You know - you crave approval, s/he doesn't give it to you in the exact form you require.
All you want is belonging - the group, being a part of it. All s/he wants is solitude, individuality.

With us, the Fight is always about Going Away - childhood abandonment injuries dovetail neatly with the Sagittarian flight response. Ooh, its a pretty festival of love and leaving I tell you. Reminds me of that song "Everytime you go away, you take a piece of me[at] with you". But this time I think we've cracked it. This time i think I get what its about for me and interestingly its all to do with boarding school - the weirdness of Leaving vs Being Left and how going away to school is both, and how a child doesn't get that and knots it all up in her head - who is really doing the leaving here? And why do we fight with the people we love at airports? So perhaps this trip to Malawi represents more than just a nicely paid gig. Perhaps an old dragon can be put to rest. Perhaps I'll do it in trousers. Damn. I gave my chitenge away in the refugee bundles.

The Party
Before I go, dear friend Dion is leaving for Nwarlins to take up a teaching post at Tulane. I am so happy for him but as more and more of my friends leave for distant parts of the globe I feel like the Prestik Girl - pieces of me are being pulled and stretched and warped. One string stretching all the way to Sweden, another wrapped around Arusha, a long arm with globule attached to the tiny island of Lamu. A couple of tentacles lashed to London.
So we're throwing him a party tonight. Cajun blackened chicken and gumbo and hurricanes. There might just be some hefty drinking.

The Play
Its almost finished. And the closer I get to saving it as Final Draft, the louder the voices get. "Oh come on, you're not ending it like that are you". "I don't think he Would Do That". "Is that character really well rounded enough?" "Isn't it too wordy"
etc etc etc.
And then last night I went to see Ten Bush, at the Market theatre. Witchcraft, ancestral curses, beautiful staging a la theatre de complicite. I was totally drawn in, and it made me shiver. It also just confirmed for me some of the choices I've made (I also dip into worlds of dreams, curses, deadpeople still alive, events that repeat themselves, strange things that spring from strange wombs). It reminded me why I'm drawn to the ritual aspects of theatre. That extraordinary ability that a certain kind of theatre has, to transmute reality. All the trans words, actually. Transform, transubstantiate, translate, transfigure, transgress, transpire and entrance.

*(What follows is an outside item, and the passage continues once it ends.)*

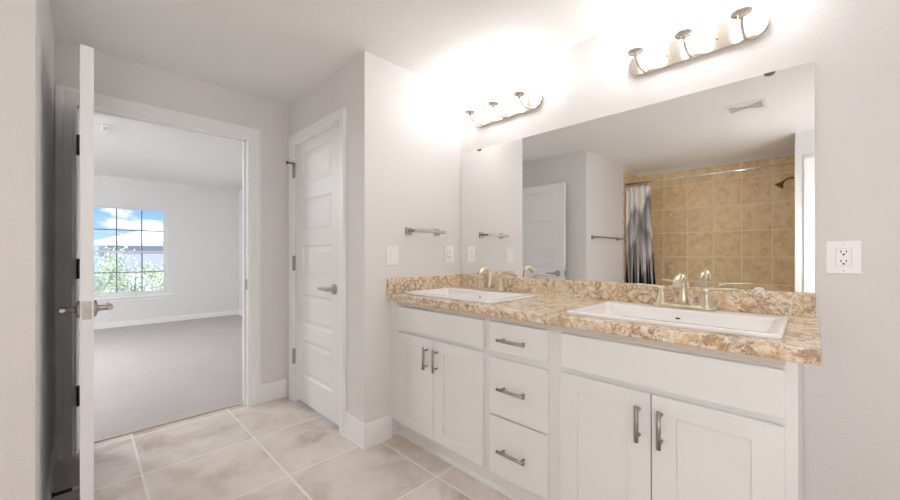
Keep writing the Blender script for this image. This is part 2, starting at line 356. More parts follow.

Well done to Mncendisi Shabangu and Craig Higginson. This has helped to negotiate with the roar in my head. Now onto the serious business of how to make a hurricane. This is also an important magical ritual you understand - we have to protect D from the very real threat of future Katrinas, Ivans and whatever they will call the ones to come - George, maybe. Or Laura.

1 comment:

Miranda said...

Tam, wish I was going with you to Malawi. Have fun. Greet the ghosts.